IEA Warns Renewable Growth Must Increase

By Published On: May 7, 2019Categories: Crude, Daily Market News & Insights, Diesel, Gasoline

After opening quite low yesterday, oil prices managed to eke out moderate gains for the day, though this morning prices are printing in the red once again. Commitments from Saudi Aramco to boost production are weighing heavily on markets. Crude oil is currently trading at $61.55, down 70 cents (-1.1%) from Monday’s close.

Fuel prices are also sinking this morning. Diesel prices are trading at $2.0440, down 2.4 cents (-1.1%). Gasoline prices are currently trading well below $2/gal at $1.9585, a loss of 3.8 cents (-1.9%) since yesterday’s close.

US-China trade continues to be a concern for traders, though yesterday its affects were alleviated somewhat by focus on production cuts. Trade talks will continue this week, but US trade negotiators claimed yesterday that China had rolled back some previous commitments that substantially affected the nature of the deal. Although details of the commitment are unclear, Treasury Secretary Steven Mnuchin indicated the entire trade negotiation team was in alignment with ratcheting up tariffs to apply additional pressure. If tariffs do materialize on Friday, it would further limit trade flow between the two countries and hamper economic growth globally.

The IEA yesterday reported that 2018 renewables growth was flat with the previous year, the first time renewables growth has plateaued since 2001. While wind and bioenergy sources both saw continued growth in 2018, solar installations were flat, and hydroelectric solutions fell. Overall, the world installed 177 gigawatts of renewable energy last year, the same quantity added in 2017 and far behind the IEA’s projected 300 GW needed to meet long-term emission reductions.

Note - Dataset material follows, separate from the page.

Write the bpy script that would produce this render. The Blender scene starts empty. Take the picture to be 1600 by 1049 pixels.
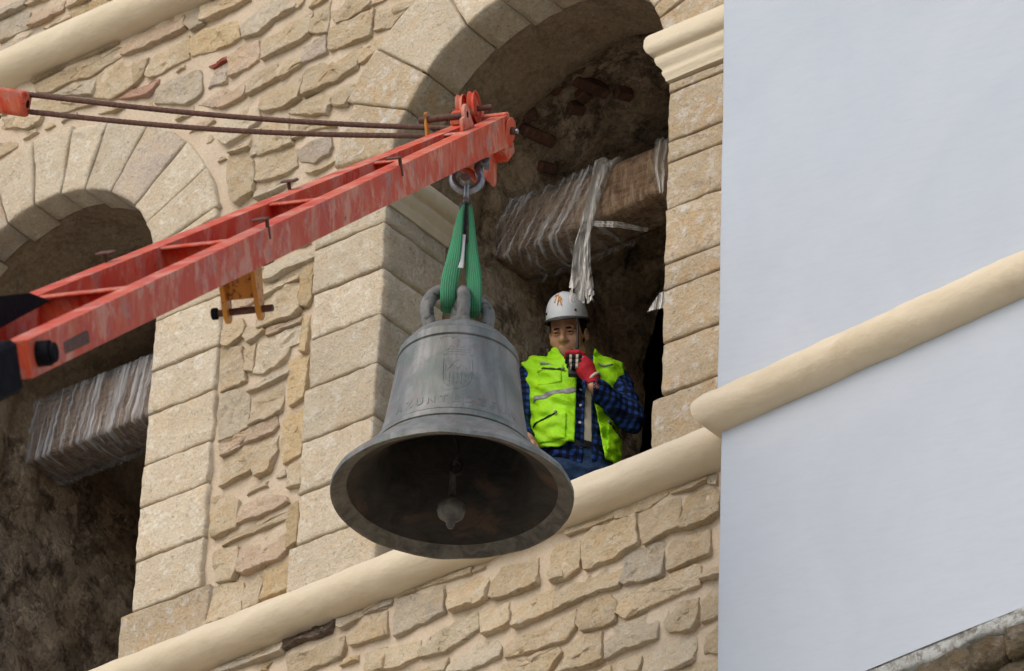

California Outages cause Supply Tightness

Southern California fuel consumers continue taking a hard hit as refinery outages create supply concerns. For the second time in two months, the P66 refinery in Carson caught fire this past week. In addition, Valero’s 170 kbpd plant is offline; together, those two refineries account for 16% of California’s production according to Morgan Stanley.  Looking at Los Angeles CARB diesel vs national diesel rates, prices differences have nearly doubled, and supply in the southwest (California and Arizona especially) has been extremely tight.

California is somewhat insulated from the rest of the world’s fuel trends for two reasons. First, their fuel specifications are quite unique, so California typically must produce all of its fuel locally or import from the few overseas refineries configured to produce CARB fuel. Second, fuel pipelines all flow from California to other states; no fuel pipelines flow into the state. These two factors make California’s supply situation quite unique. When a refinery goes down, there’s no back-up supply to fill in the gap. Conversely, when all refineries are operating at capacity and demand dips, prices can fall regardless of national trends. It’s an unusual fuel market, which unfortunately is dealing with a shortage now rather than a bounty.